Mid-Market Companies Increasingly Attacked by Online Crooks
CIO — Boo!
TJX.
Does that scare you?
It doesn’t? How come? Is it because TJX, which got hacked in December and then got raked over the coals in the press in January is big and you’re...well, smaller?
No. You’re smart. It does scare you. It scares the pants off you.
And it should.
If you’re a CIO at a mid-market company, you know you’ve got a problem. It gnaws at you and keeps you up at night. You know that hackers, fraudsters and even organized crime are increasingly targeting your company’s systems and applications. They’re going after personal data, customer accounts and trade secrets. The bad guys are purchasing goods with stolen credit cards. They’re working hard (perhaps harder than you are to stop them) to get their hands on anything of yours that may be of value to them.
The truth is, you’re so worried about your security posture that you don’t even want to talk about it. You certainly don’t want to talk to CIO, even anonymously. But we know (because experts tell us) that compared with CIOs at large corporations, you mid-market CIOs don’t have the budget, the sophisticated IT skills on your staff or the time to take away from core IT operations to build better defenses. You’re wide open, and right now you’re just hoping you’ll get lucky enough to duck something terrible coming at you from an unknown direction.
Increasingly, the neighborhood you live and work in has become a dangerous place.
“A lot of attacks are being made on the mid-level companies because it’s a smaller hill to climb,” says Robert Richardson, director of the Computer Security Institute in San Francisco.

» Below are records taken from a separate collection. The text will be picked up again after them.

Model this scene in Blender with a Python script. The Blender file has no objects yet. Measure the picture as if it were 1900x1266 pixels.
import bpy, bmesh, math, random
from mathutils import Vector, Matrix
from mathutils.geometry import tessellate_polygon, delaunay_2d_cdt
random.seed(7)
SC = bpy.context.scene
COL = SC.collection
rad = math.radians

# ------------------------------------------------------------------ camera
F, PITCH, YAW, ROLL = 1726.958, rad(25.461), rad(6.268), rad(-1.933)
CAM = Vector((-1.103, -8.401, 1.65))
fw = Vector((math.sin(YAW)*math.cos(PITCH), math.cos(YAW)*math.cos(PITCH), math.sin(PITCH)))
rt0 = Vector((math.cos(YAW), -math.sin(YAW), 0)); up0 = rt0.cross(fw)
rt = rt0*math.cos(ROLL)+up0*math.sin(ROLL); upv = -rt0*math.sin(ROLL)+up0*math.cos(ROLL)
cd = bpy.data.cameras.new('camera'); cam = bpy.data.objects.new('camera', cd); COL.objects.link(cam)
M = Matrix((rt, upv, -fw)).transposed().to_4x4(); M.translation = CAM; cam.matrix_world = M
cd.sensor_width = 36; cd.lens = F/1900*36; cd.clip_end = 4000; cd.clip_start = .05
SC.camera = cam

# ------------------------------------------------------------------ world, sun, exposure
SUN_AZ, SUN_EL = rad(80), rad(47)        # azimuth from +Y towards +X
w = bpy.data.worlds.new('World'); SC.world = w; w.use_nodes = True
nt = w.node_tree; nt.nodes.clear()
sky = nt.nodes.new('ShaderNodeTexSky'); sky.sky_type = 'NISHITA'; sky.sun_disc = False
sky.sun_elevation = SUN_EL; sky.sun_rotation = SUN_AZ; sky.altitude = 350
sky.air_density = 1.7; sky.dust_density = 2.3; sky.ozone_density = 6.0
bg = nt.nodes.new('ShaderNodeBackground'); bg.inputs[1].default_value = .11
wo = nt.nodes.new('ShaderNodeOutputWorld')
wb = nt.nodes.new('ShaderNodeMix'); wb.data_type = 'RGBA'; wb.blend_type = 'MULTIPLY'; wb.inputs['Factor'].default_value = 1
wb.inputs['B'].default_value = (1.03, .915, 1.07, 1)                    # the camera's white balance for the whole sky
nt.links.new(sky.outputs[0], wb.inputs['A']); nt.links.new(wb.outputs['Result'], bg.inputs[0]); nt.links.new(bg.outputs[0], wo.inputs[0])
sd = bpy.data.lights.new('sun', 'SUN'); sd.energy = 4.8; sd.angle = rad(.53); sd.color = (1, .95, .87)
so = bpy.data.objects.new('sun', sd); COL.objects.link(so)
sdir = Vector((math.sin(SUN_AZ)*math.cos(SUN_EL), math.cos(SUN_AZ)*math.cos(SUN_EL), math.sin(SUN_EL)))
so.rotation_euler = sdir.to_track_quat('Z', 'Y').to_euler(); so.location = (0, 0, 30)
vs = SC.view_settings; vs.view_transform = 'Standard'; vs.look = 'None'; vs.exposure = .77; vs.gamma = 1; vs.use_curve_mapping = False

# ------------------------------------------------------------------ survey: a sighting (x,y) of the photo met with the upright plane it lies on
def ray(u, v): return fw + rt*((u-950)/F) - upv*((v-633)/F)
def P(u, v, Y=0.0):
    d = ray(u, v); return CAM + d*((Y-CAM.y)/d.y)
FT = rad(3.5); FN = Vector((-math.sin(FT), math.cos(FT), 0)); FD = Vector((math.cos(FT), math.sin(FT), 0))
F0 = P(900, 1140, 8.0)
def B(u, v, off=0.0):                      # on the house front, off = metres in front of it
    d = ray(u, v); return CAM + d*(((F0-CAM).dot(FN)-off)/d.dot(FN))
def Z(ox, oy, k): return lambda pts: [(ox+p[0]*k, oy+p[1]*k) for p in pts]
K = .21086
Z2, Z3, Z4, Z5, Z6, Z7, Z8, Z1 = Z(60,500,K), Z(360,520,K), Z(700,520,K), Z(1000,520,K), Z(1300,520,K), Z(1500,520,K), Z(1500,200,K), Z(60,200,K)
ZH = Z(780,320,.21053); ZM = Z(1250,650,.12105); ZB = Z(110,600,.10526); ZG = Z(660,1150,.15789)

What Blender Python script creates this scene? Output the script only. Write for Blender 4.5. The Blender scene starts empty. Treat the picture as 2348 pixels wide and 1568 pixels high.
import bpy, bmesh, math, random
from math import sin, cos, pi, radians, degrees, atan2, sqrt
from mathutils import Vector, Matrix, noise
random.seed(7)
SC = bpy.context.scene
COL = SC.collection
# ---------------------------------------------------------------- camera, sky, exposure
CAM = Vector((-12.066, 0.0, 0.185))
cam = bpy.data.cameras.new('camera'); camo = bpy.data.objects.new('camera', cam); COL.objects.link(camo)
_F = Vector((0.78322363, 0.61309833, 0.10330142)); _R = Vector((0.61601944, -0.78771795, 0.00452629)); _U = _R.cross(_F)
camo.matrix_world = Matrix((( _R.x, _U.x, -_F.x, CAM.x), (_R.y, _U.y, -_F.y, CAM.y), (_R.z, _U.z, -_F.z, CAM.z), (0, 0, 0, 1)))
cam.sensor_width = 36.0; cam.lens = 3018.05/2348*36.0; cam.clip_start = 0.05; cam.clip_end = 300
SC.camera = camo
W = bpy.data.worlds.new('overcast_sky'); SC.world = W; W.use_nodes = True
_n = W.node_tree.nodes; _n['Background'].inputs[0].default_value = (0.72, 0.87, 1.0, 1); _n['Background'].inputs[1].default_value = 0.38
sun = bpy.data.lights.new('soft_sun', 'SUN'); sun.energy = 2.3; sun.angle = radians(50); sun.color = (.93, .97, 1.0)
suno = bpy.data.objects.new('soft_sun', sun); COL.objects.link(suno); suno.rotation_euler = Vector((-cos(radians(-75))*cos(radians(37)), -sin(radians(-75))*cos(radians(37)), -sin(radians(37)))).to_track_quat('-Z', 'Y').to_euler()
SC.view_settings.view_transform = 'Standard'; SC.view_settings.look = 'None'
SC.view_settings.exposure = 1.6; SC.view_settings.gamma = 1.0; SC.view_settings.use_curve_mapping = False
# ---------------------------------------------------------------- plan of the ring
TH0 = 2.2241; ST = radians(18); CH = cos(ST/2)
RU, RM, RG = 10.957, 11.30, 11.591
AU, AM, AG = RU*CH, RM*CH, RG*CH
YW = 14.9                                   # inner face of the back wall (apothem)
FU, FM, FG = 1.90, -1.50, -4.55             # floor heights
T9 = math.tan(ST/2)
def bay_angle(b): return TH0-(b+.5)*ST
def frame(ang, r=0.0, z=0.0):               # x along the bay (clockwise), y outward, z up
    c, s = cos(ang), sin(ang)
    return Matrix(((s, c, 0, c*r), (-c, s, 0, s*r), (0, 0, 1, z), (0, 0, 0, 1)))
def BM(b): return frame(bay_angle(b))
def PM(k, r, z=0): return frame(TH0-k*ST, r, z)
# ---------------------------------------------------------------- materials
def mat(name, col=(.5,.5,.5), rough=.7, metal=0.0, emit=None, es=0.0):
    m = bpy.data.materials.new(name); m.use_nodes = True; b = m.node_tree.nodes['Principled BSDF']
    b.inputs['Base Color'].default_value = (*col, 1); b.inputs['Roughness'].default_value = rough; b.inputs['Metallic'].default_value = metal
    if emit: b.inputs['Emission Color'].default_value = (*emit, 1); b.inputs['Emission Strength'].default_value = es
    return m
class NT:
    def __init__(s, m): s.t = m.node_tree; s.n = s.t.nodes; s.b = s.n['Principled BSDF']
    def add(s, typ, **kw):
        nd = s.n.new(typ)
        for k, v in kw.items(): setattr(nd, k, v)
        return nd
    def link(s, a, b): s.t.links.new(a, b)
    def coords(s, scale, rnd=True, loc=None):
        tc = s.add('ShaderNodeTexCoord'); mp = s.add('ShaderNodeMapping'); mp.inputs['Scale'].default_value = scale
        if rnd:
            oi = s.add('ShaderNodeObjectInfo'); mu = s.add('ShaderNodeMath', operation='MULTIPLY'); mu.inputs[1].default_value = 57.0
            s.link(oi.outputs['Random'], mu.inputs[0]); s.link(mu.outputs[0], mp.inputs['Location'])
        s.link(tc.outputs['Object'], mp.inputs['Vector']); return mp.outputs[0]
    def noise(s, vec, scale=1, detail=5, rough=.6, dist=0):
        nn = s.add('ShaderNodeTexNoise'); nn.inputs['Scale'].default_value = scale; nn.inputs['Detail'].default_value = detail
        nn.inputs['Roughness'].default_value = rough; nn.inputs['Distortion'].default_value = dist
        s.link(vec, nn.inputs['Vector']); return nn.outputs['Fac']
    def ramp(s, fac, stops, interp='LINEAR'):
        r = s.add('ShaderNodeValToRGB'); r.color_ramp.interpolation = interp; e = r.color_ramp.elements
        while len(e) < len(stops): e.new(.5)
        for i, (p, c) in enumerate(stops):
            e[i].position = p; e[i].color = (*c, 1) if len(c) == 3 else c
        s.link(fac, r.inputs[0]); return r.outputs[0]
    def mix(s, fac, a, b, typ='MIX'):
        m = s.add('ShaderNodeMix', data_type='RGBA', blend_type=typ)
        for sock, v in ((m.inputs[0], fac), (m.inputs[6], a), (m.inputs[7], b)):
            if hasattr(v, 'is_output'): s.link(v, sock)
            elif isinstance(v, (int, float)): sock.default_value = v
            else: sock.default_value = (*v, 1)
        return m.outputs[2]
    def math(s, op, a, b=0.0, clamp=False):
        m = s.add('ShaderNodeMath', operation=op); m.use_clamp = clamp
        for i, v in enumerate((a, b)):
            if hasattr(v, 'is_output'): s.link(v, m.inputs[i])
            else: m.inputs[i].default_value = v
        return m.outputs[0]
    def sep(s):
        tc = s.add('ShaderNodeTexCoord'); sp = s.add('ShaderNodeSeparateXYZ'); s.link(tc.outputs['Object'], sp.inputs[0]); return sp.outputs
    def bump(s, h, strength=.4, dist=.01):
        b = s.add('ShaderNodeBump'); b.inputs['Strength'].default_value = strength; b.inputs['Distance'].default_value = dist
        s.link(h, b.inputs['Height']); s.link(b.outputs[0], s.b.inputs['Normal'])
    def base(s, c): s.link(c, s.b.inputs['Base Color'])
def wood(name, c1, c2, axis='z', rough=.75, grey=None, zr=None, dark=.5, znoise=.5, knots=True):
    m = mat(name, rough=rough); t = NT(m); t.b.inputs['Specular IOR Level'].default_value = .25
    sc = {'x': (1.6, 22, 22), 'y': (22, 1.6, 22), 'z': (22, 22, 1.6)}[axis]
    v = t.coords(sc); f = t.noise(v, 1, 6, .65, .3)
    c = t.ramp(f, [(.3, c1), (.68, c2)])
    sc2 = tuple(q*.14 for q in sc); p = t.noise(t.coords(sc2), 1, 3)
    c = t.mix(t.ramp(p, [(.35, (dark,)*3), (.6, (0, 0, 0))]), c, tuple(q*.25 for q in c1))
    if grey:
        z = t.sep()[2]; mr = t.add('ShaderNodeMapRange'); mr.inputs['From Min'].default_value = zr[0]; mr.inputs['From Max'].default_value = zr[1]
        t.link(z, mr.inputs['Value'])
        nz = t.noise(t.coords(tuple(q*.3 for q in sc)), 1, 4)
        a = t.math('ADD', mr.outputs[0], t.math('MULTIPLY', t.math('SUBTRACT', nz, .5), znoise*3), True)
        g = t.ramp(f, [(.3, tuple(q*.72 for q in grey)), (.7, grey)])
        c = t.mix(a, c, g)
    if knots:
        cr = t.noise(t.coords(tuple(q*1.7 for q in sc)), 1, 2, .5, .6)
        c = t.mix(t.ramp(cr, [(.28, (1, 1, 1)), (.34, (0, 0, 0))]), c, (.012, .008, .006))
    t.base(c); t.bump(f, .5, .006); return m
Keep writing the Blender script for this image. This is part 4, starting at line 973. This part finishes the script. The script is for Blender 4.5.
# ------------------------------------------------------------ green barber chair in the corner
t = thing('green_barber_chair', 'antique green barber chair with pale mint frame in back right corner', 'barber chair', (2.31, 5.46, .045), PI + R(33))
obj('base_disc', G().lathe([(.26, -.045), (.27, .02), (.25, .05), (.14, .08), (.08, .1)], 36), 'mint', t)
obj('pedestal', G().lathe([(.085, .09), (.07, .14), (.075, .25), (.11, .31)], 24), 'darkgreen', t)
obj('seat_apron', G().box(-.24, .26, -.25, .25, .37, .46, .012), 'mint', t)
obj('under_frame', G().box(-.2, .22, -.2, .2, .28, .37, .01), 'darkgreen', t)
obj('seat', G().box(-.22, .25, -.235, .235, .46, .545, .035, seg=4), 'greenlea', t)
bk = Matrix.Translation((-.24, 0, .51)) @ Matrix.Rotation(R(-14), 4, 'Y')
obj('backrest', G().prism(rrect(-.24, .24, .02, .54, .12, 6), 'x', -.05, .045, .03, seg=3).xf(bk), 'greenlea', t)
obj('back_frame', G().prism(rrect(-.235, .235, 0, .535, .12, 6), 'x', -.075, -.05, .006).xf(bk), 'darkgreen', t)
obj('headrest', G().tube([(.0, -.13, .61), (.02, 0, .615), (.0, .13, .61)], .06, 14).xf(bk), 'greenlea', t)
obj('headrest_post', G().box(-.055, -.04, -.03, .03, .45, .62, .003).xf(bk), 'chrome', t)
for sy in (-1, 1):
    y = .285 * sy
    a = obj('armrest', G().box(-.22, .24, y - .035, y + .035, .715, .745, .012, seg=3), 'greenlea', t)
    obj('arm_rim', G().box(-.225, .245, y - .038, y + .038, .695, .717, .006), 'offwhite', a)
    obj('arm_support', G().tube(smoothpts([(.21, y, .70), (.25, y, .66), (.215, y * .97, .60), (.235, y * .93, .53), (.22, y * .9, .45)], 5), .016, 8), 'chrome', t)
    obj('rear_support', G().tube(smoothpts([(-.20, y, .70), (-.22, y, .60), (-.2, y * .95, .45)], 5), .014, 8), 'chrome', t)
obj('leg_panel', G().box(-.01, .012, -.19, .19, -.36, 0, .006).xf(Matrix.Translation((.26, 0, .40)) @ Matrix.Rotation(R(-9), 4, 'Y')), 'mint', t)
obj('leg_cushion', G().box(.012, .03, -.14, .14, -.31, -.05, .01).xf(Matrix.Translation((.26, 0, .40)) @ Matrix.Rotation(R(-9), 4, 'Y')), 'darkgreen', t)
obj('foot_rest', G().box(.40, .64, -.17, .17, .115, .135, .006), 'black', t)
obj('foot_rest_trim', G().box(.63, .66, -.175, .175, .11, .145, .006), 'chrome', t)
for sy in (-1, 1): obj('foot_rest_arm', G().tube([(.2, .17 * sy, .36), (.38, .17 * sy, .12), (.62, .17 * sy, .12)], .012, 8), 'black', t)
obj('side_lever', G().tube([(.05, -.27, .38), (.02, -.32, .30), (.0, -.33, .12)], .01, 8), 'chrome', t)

“That’s just a plain fact.”
Big Scary Numbers
There’s no doubt that the 4,000-plus mid-market companies in the United States are extremely vulnerable. About 43 percent of mid-market companies have annual security budgets below $100,000, while about the same proportion of large companies (40 percent) have security budgets that exceed $1 million, according to the 2006 “Global State of Information Security” survey conducted annually by CIO and PricewaterhouseCoopers. (To see all the data, go to www.cio.com/091506.) On top of that, mid-market companies typically don’t have a security expert on staff. Only about 20 percent employ a CISO compared with 42 percent of large corporations. Finally, mid-market CIOs don’t have the tools to identify their weaknesses. Fewer than a third use vulnerability scanning software to find holes in their systems, while 46 percent of their larger counterparts do.